UPDATE 2: How do I [18F] stop my mom's boyfriend [51F] from making me feel uncomfortable?

There is a light at the end of the tunnel! You are finding out how strong you are. Don’t be afraid to talk to the police. If at the end of telling your story you don’t want anything to happen then nothing will happen. It’s your choice to make an issue of it or not but getting their feedback will most certainly help you feel better about the situation. Your situation is fucked. Your mom is fucked up. She has made bad choices for you and herself. That is not your fault. You made the best of your fucked up situation and got out. I am sooooo proud of you. You weren’t afraid to talk to others; you didn’t sit back and let yourself be a victim.

I was in your situation but didn’t stop it in time. I was 14 when my mom’s bf started with the comments and touching. I was always silent and scared stiff while he did it but then it escalated to a breaking point and I screamed no that I would not be touched by him anymore. A few years pass and he apologizes and offers to tell my mom about it because I was obviously still troubled by what had happened. (My mother had been ignoring all of my fucked up behavior/acting out. I literally had panic attacks if he was alone w/ me) He tells my mom he touched me (downplaying the sexual nature, of course) and my mother takes his side. Told me I was blowing everything out of proportion and worse that I probably baited him into doing it.

Moms don’t always make the right choice. Moms don’t always choose their daughters. My mother ended up marrying that man and tried to come crying to me when they divorced 5 years later because he was cheating on her.

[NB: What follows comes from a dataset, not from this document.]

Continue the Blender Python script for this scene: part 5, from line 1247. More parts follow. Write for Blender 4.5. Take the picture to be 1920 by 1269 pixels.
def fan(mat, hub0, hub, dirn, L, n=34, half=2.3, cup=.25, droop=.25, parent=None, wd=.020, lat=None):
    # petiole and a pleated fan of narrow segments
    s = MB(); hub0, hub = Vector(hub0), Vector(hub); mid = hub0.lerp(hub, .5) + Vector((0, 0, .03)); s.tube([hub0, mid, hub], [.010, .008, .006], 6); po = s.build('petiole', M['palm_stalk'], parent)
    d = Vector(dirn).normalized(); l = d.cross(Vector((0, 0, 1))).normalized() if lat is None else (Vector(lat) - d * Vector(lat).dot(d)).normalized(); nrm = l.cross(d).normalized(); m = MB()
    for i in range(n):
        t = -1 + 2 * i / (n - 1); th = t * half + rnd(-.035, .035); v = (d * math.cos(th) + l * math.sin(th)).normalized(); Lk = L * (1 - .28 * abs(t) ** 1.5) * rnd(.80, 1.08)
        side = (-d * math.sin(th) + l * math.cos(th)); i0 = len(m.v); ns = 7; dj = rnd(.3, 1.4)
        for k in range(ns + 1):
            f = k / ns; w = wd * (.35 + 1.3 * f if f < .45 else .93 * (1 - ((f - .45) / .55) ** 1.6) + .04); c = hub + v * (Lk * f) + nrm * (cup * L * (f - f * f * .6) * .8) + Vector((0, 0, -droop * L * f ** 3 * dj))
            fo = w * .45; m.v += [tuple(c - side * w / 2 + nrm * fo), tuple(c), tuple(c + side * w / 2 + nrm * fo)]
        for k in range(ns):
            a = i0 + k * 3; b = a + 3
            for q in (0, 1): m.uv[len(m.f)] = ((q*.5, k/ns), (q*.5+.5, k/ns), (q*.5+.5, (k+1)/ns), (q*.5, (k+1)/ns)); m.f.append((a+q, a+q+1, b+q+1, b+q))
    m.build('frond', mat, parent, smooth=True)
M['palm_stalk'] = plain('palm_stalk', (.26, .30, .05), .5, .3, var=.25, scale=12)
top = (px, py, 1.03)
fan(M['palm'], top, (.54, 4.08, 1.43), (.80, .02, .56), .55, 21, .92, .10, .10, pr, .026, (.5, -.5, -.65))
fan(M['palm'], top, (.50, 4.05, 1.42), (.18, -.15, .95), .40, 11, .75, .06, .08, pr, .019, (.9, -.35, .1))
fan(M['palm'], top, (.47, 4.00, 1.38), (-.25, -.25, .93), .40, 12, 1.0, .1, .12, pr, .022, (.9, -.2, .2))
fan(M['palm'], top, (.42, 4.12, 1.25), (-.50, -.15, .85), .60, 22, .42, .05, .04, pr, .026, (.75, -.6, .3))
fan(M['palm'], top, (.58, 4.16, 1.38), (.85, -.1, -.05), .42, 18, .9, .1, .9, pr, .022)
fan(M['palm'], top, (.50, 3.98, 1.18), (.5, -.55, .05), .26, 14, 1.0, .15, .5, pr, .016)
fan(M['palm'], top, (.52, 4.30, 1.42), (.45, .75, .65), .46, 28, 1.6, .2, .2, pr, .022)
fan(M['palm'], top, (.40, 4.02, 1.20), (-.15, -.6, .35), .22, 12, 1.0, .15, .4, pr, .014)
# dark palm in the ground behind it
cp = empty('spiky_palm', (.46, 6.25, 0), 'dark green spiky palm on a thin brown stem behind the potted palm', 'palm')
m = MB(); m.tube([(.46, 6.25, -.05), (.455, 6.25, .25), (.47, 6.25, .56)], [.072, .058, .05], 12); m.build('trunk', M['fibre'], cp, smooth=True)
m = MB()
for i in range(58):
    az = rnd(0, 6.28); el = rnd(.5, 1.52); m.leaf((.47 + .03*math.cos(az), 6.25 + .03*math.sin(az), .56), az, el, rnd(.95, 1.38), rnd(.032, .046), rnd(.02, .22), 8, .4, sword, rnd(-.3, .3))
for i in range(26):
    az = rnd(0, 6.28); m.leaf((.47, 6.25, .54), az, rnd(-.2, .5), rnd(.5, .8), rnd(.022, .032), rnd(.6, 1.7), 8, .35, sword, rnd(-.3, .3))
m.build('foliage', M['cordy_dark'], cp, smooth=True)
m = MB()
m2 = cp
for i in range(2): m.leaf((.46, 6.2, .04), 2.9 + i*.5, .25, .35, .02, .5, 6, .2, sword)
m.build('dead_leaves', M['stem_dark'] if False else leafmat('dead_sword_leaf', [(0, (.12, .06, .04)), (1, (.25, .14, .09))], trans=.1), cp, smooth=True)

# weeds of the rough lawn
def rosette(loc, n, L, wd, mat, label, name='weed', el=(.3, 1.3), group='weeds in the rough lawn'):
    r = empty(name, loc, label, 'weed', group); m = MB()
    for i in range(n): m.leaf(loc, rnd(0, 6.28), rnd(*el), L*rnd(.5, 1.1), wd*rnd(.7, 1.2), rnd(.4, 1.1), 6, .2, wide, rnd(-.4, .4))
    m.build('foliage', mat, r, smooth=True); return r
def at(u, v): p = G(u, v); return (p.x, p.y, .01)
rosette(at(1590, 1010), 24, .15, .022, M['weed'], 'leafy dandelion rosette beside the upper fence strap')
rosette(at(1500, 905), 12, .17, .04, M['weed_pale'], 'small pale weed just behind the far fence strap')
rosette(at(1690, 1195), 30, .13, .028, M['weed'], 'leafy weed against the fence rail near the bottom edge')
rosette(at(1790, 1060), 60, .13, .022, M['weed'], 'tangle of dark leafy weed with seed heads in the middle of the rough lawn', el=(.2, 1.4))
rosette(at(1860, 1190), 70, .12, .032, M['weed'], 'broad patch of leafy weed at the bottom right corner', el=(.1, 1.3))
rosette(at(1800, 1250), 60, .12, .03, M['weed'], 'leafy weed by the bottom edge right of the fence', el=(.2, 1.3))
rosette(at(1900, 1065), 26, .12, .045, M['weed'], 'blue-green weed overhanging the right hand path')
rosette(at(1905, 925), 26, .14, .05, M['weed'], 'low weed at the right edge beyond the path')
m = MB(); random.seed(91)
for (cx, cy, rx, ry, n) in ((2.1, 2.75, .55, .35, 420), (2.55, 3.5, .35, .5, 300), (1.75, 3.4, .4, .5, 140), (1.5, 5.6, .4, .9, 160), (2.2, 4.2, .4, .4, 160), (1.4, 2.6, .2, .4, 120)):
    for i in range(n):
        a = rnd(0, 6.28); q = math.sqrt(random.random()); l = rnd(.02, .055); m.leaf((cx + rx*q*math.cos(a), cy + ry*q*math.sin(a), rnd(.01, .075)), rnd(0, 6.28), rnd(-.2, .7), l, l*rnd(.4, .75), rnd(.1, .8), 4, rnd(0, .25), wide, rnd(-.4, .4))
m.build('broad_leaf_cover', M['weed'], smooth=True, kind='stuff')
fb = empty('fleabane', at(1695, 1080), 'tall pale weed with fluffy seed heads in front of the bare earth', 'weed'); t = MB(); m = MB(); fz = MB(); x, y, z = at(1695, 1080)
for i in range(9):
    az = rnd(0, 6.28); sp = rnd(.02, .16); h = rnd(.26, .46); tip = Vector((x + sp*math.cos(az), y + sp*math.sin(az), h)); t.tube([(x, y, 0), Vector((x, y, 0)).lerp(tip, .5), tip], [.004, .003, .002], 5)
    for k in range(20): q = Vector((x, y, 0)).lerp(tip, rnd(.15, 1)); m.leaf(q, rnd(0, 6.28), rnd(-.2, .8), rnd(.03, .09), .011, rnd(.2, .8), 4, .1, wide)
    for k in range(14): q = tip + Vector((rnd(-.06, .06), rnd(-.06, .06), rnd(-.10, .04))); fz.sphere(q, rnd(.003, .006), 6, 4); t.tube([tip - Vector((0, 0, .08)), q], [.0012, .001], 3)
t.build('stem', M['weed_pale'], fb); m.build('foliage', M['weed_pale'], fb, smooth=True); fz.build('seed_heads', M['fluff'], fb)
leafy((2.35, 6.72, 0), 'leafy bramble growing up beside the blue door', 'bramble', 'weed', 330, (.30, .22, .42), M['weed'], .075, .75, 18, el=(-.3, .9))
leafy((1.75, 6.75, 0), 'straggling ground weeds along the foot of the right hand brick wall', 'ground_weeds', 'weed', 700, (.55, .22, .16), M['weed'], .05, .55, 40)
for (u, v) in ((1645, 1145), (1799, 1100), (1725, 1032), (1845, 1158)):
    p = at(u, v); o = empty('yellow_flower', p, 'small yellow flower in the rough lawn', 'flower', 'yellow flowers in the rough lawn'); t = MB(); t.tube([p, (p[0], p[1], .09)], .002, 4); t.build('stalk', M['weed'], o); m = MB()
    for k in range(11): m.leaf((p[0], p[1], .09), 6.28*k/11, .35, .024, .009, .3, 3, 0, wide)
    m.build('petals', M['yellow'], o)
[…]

You are a remarkable human being who realized that she didn’t deserve to be treated like shit. You are strong. You are beautiful. You are so fucking courageous and I am proud of you. The shelter sucks-I’m sorry about that. But it’s not as bad as losing your innocence. It is not as bad as letting that man own you. It’s not as bad as letting your mother be your fucking pimp. She’s serving you up to him on a fucking silver platter. YOU DESERVE BETTER!!! You will make better choices than she ever did. This is day one. This is the starting point. Life on your own is tough and I hope that you have other family members who may be able to help you. I was able to move in with my grandfather, couchsurf after he died, and am just now in my own place. It is the best and most liberating feeling to feel safe in your own home! You will get there! Let me know if you ever need to talk!